### Data extract
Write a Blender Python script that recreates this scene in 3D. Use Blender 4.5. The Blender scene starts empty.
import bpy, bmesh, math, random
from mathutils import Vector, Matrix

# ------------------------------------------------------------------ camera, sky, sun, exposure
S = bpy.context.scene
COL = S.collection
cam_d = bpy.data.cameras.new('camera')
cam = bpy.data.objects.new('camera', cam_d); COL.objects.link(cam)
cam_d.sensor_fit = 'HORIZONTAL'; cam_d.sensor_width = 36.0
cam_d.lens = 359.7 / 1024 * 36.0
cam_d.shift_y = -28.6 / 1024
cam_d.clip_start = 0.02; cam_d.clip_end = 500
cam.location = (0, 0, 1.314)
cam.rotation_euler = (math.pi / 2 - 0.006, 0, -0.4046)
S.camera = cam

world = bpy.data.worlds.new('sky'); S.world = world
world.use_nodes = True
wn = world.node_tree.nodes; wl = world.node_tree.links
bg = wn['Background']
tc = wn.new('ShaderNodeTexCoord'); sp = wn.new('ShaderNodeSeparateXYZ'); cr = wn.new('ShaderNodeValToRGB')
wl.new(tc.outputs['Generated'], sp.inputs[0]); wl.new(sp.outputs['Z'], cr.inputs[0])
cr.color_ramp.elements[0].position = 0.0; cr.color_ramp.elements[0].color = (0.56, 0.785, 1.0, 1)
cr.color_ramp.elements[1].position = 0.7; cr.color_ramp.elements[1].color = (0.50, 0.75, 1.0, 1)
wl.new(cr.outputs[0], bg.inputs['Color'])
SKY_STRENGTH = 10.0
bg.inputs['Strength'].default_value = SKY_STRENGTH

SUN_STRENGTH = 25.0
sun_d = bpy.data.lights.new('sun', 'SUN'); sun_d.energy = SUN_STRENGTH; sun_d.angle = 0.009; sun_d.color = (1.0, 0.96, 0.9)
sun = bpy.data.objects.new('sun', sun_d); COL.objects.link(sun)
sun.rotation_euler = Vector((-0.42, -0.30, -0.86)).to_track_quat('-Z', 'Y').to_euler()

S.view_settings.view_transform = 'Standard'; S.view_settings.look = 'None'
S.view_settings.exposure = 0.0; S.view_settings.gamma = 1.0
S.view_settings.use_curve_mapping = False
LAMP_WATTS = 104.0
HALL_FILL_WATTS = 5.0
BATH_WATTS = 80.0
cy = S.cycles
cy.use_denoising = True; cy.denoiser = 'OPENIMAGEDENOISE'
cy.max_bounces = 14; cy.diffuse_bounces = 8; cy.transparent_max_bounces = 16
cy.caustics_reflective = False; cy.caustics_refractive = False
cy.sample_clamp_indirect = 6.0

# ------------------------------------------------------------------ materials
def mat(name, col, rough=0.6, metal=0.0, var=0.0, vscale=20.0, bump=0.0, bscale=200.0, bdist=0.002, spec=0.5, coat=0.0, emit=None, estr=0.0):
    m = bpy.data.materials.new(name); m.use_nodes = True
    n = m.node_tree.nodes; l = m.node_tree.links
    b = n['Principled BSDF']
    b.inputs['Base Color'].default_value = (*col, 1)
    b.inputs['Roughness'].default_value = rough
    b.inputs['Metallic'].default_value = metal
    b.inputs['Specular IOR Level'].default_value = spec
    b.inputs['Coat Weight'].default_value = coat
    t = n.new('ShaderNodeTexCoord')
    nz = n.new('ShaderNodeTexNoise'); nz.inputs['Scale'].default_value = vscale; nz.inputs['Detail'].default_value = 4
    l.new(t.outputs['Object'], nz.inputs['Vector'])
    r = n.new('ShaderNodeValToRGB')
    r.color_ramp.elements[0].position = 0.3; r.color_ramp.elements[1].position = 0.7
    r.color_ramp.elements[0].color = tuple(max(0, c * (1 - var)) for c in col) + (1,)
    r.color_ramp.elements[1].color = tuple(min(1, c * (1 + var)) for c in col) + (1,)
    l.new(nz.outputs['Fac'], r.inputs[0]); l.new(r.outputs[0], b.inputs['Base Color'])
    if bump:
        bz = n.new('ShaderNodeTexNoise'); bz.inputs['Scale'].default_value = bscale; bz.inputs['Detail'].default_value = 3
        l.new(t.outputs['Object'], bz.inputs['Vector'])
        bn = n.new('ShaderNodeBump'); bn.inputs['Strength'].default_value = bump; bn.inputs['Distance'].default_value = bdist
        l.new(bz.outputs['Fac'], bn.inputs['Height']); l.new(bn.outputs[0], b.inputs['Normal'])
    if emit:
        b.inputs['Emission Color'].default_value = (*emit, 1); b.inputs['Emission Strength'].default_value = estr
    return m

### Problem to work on
Write out, unaltered, the lines from the opening of the listing through the line that includes "S.camera = cam".

### Task solution
Write a Blender Python script that recreates this scene in 3D. Use Blender 4.5. The Blender scene starts empty.
import bpy, bmesh, math, random
from mathutils import Vector, Matrix

# ------------------------------------------------------------------ camera, sky, sun, exposure
S = bpy.context.scene
COL = S.collection
cam_d = bpy.data.cameras.new('camera')
cam = bpy.data.objects.new('camera', cam_d); COL.objects.link(cam)
cam_d.sensor_fit = 'HORIZONTAL'; cam_d.sensor_width = 36.0
cam_d.lens = 359.7 / 1024 * 36.0
cam_d.shift_y = -28.6 / 1024
cam_d.clip_start = 0.02; cam_d.clip_end = 500
cam.location = (0, 0, 1.314)
cam.rotation_euler = (math.pi / 2 - 0.006, 0, -0.4046)
S.camera = cam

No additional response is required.